As secular dramas grew in popularity, theaters were built as permanent settings for their presentations. Great ingenuity was shown in the design of elaborate, realistic stage scenery as well as in lighting and sound effects. Theaters embodying these innovations only gradually appeared outside Italy. Not until 1576 was the first public theater erected in London; three years later, a similar theater was constructed in Madrid.
Imitating the ancient models they admired, French and Italian writers followed what they believed were the rigid conventions of the classical drama and, to a large extent, catered to the tastes of the aristocracy. By contrast, Spanish and English playwrights created a theatrical environment that was at once more socially democratic, more hospitable to national themes, and less concerned with classical models.
William Shakespeare
The reign of Queen Elizabeth I (1558-1603) climaxed the English Renaissance and produced such a galaxy of talented writers that one would have to go back as far as Athens in the fifth century B.C. to find an age as rich with literary genius. Strongly influenced by the royal court, which served as the busy center of intellectual and artistic life, these writers produced works that were highly colored, richly romantic, and often wildly extravagant in spite of all their poetic allusions to classical times.

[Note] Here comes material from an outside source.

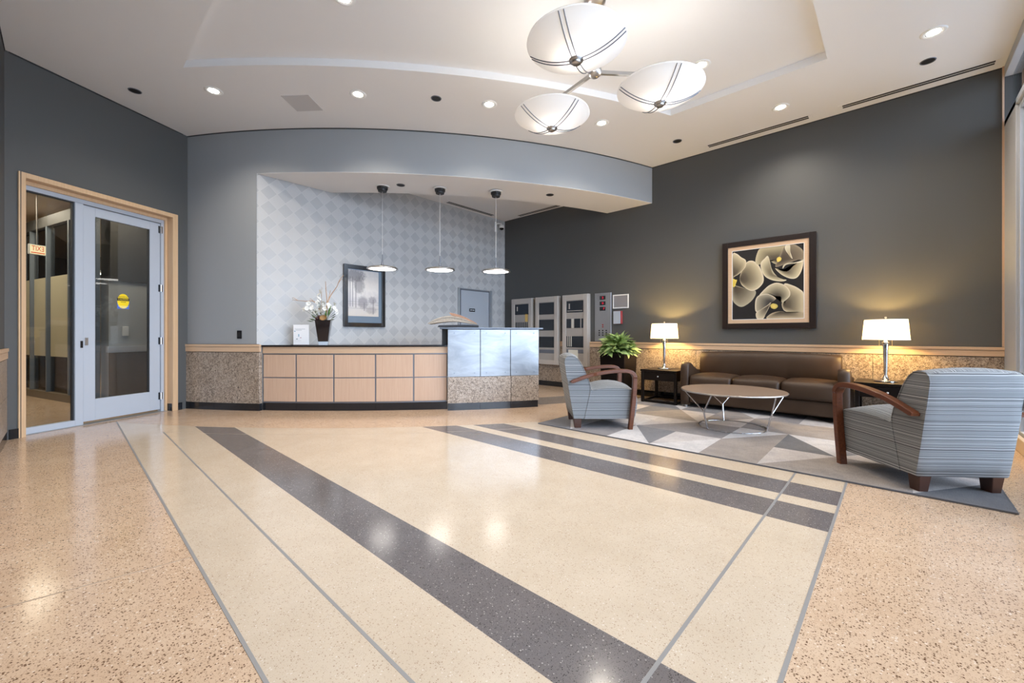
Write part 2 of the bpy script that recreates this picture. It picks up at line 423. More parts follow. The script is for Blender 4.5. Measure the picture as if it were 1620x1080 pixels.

The supreme figure in Elizabethan literature and perhaps in all literature is William Shakespeare (1564-1616). His rich vocabulary and poetic imagery were matched by his turbulent imagination. He was a superb lyric poet, and numerous critics have judged him the foremost sonnet writer in the English language.
Shakespeare wrote thirty-seven plays - comedies, histories, tragedies, and romances. His historical plays reflected the patriotic upsurge experienced by the English after the defeat of the Spanish Armada in 1588. For his comedies tragedies, and romances, Shakespeare was content in a great majority of cases to borrow plots from earlier works. His forte lay in his creation of character - perhaps the richest and most diversified collection conceived by the mind of one man - and in his ability to translate his knowledge of human nature into dramatic speech and action. Today his comedies are played to enthusiastic audiences: The Taming of the Shrew, As You Like It, A Midsummer Night's Dream, The Merchant of Venice, are but a few. But it is in his tragedies that the poet-dramatist runs the gamut of human emotion and experience. Shakespeare possessed in abundance the Renaissance concern for human beings and the world around them. Hence his plays deal first and foremost with the human personality, passions, and problems. In such works as Romeo and Juliet, Measure for Measure, and Troilus and Cressida, the problems of love and sex are studied from many angles. Jealousy is analyzed in Othello, ambition in Macbeth and Julius Caesar, family relationships in King Lear, and a man's struggle with his own soul in Hamlet. Shakespeare's extraordinary ability to build every concrete fact and action upon a universal truth makes his observations as applicable today as they were when first presented in the Globe Theater. Small wonder that next to the Bible, Shakespeare is the most quoted of all literary sources in the English language.
Northern Painting
Before the Italian Renaissance permeated the artistic circles of northern Europe, the painters of the Low Countries had been making significant advances on their own. Outstanding was the Flemish Jan van Eyck (1385?-1440), whose work has been called "the full flowering of the spirit of the late Middle Ages," for he continued to paint in the realistic manner developed by medieval miniaturists. Van Eyck also perfected the technique of oil painting, which enabled him to paint with greater realism and attention to detail. In his painting of the merchant Arnolfini and his wife, for example, he painstakingly gives extraordinary reality to every detail, from his own image reflected in the mirror in the background to individual hairs on the little dog in the foreground.
The first talented German painter to be influenced deeply by Italian art was Albrecht Durer (1471-1528) of Nuremberg. Durer made more than one journey to Italy, where he was impressed both with the painting of the Renaissance Italians and with the artists' high social statusa contrast with northern Europe where artists were still treated as craftsmen. His own work is a blend of the old and the new; thus his engraving Knight, Death, and the Devil, fuses the realism and symbolism of the Gothic with the nobility of Verrocchio's equestrian statue of Colleoni. In the long run Durer became better known for his numerous engravings and woodcuts than for his paintings.
Another famous German painter, Hans Holbein the Younger (1497-1543), chiefly painted portraits and worked abroad, especially in England. His memorable portraits blend the realism and concern for detail characteristic of all northern painting with Italian dignity.
Two northern painters who remained completely isolated from Italian influences were Hieronymus Bosch (1480-1516) and Pieter Brueghel the Elder (1525?-1569). Brueghel retained a strong Flemish flavor in his portrayal of the faces and scenes of his native land. He painted village squares, landscapes, skating scenes, peasants at work and at leisure just as he saw them, with a reporter's eye for detail.
Very little is known about the Dutch master Bosch other than that he belonged to one of the many puritanical religious sects that were becoming popular. This accounts for his most famous painting, The Garden of Delights, a triptych whose main panel is filled with innumerable naked men and women reveling in the sins of the flesh. The smaller left panel, by contrast, depicts an idyllic Garden of Eden, while the right panel portrays a nightmarish Hell filled with frenzied sinners undergoing punishment. Bosch was a stern moralist whose obsession with sin and Hell reflects the fears of his contemporaries, which contributed to the religious movement to be described in the next chapter - the Reformation.